Servo gun design for robot use has yielded special C-frames to meet a number of difficult access points, whilst staying within the payload capacity constraints of the special Kawasaki robots. With throat sizes up to 850 mm, some of these C-frames can be large, demanding special lightweight construction. These lightweight frames have, in themselves, posed new challenges in terms of design, development and material selection to achieve the high stiffness/weight ratios required for alignment and positional accuracy. In addition to the electric servo guns attached to the Kawasaki robots, there are over 50 manual guns for operators to handle. Unlike the sparks from spot welding, riveting is more environmentally friendly.

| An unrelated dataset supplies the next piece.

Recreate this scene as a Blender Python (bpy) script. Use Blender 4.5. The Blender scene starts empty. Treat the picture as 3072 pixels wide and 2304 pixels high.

Also representing part of the overall challenge is the mix of materials in the XJ body – aluminium sheet, aluminium castings, mild steel and stainless steel. To add to the process complexity, these materials are joined with and without adhesives – as required by design and operational considerations.

Adding to the complexity of the overall operation is the fact that at least 15 different types of rivet are required to meet strength and manufacturing considerations. For what makes joining by self-piercing riveting so special as a process is the fact that rivets can pierce multi-material joint stacks from as thin as 2 mm right up to 9 mm in thickness.

Overall, in a seemingly simple switch from steel to aluminium, many aspects of design and manufacturing engineering are affected. Significantly, on the wider scene, what is happening today at Jaguar in the UK has profound implications for other industries where robots and self-piercing rivets will be working more closely, hand-in-hand. Devol and Kenward would be proud to see the results.